Сантаяна считал понятие духовной субстанции самопротиворечивым, ведь дух — это лишь энтелехия материальной субстанции. Однако, признавал он, в истории философии было много разговоров о различных ложных субстанциях, например о душах или платоновских идеях. Также феноменализм считал чувственные явления, смешанные с идеями в сознании, основой всех природных событий. Кроме того, вторичный, а не субстанциальный характер имеют истины, факты и события. Мысль — не замена физической силы или физической жизни, но их выражение, когда они лучше всего выполняют свою роль. Внимание, синтез, восприятие — способности духа, имеющие своим источником материальное существование. Дух — всегда голос чего-то другого. В основных формах духа выражается жизнь природы. Благодаря духу сущности переходят в явления, а вещи — в объекты веры.
Сближаясь с американским бихевиоризмом, Сантаяна доказывал, что психология должна стать наукой о поведении, прослеживающей материальную жизнь психики. Научная психология является частью физики, отчетом о том, как действуют животные организмы. Психика имеет две функции: интуицию данности и животную веру в неданное, описываемую в поведенческих терминах. При этом трудно сделать ментальный дискурс объектом научного исследования. Поэтому вся британская и немецкая философия, занимающаяся таким дискурсом, имеет не научный, а лишь литературный характер. Но ведь поэты и романисты зачастую лучшие психологи, нежели философы, язвительно замечал Сантаяна.

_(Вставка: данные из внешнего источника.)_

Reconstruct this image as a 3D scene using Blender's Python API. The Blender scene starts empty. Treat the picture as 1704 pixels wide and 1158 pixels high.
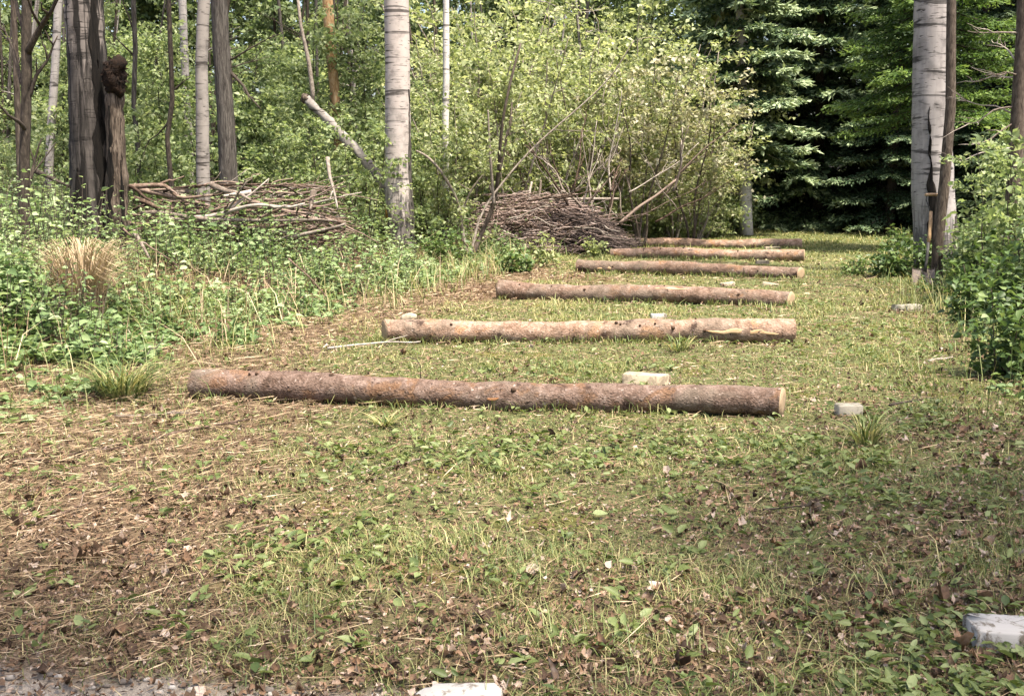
import bpy, math, random
import numpy as np
from math import radians as R

SEED = 7
rng = np.random.default_rng(SEED)
random.seed(SEED)
S = bpy.context.scene
COL = S.collection

# ------------------------------------------------------------------ camera
F = 1822.0; CX, CY = 852.0, 579.0; CAMH = 1.5
PIT = math.atan((579 - 292) / F)
cp, sp = math.cos(PIT), math.sin(PIT)
cam = bpy.data.cameras.new('camera'); camo = bpy.data.objects.new('camera', cam); COL.objects.link(camo)
cam.sensor_width = 36; cam.lens = F / 1704 * 36; cam.clip_end = 2000; cam.clip_start = 0.05
camo.location = (0, 0, CAMH); camo.rotation_euler = (R(90) - PIT, 0, 0)
S.camera = camo

def ray(px, py):
    u = -(py - CY) / F
    return np.array([(px - CX) / F, cp + sp * u, -sp + cp * u])
def PD(px, py, d):
    r = ray(px, py); return np.array([0, 0, CAMH]) + r * (d / r[1])
def PG(px, py, z=0.0):
    r = ray(px, py); s = (z - CAMH) / r[2]
    return np.array([0, 0, CAMH]) + r * s
def W(px, d):                       # pixels to metres at distance d
    return px / F * (d * cp + 0.2)

# ------------------------------------------------------------------ noise
def _hash(ix, iy, iz, seed):
    h = (ix.astype(np.int64) * 374761393 + iy.astype(np.int64) * 668265263 + iz.astype(np.int64) * 2147483647 + seed * 1274126177) & 0xFFFFFFFF
    h = ((h ^ (h >> 13)) * 1274126177) & 0xFFFFFFFF
    h = h ^ (h >> 16)
    return (h & 0xFFFF) / 65535.0
def vn(p, seed=0):
    p = np.asarray(p, float); i = np.floor(p); f = p - i; f = f * f * (3 - 2 * f)
    ix, iy, iz = i[..., 0], i[..., 1], i[..., 2]
    r = 0
    for a in (0, 1):
        for b in (0, 1):
            for c in (0, 1):
                w = (f[..., 0] if a else 1 - f[..., 0]) * (f[..., 1] if b else 1 - f[..., 1]) * (f[..., 2] if c else 1 - f[..., 2])
                r = r + w * _hash(ix + a, iy + b, iz + c, seed)
    return r
def n2(x, y, s, seed=0):
    x = np.asarray(x, float); y = np.asarray(y, float)
    return vn(np.stack([x * s, y * s, np.zeros_like(x) + seed * .37], -1), seed)
def fbm2(x, y, s, seed=0):
    return (n2(x, y, s, seed) + .5 * n2(x, y, s * 2.1, seed + 1) + .25 * n2(x, y, s * 4.3, seed + 2)) / 1.75
def sstep(a, b, x):
    t = np.clip((np.asarray(x, float) - a) / (b - a), 0, 1); return t * t * (3 - 2 * t)

# ------------------------------------------------------------------ terrain
ELy = [-50, 3, 5, 6.5, 8.9, 10.5, 12, 14.5, 18.5, 23, 26.5, 31, 40, 60]
ELx = [-4.4, -3.5, -3.2, -3.05, -2.7, -2.35, -1.75, -1.0, -.1, 1.3, 3.0, 5, 8, 14]
ERy = [-50, 3, 6, 8.3, 10, 12, 14.5, 20, 26, 30, 40]
ERx = [3.3, 3.0, 3.0, 3.5, 4.1, 4.7, 5.3, 7.2, 9.6, 13, 15]
def edgeL(y): return np.interp(y, ELy, ELx)
def edgeR(y): return np.interp(y, ERy, ERx)
def hgt(x, y):
    x = np.asarray(x, float); y = np.asarray(y, float)
    dl = edgeL(y) - x; dr = x - edgeR(y)
    h = .38 * sstep(.1, 3.6, dl) + .25 * sstep(0.2, 3.5, dr)
    h = h + .030 * (fbm2(x, y, .9, 3) - .5) + .018 * (n2(x, y, 4, 5) - .5)
    return h
def H(x, y): return float(hgt(np.array([x]), np.array([y]))[0])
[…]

Учение Джорджа Сантаяны в разные периоды его идейной эволюции представляло собой соединение натуралистской и реалистической тенденций, столь характерное для американской философской мысли XX в., с умеренно платонистской установкой в теории сущностей. В сочетании с оригинальной экзистенциальной позицией философа, отчетливо выраженной в его произведениях и реальных фактах жизни, это делает его учение своеобразным явлением в современной западной философии.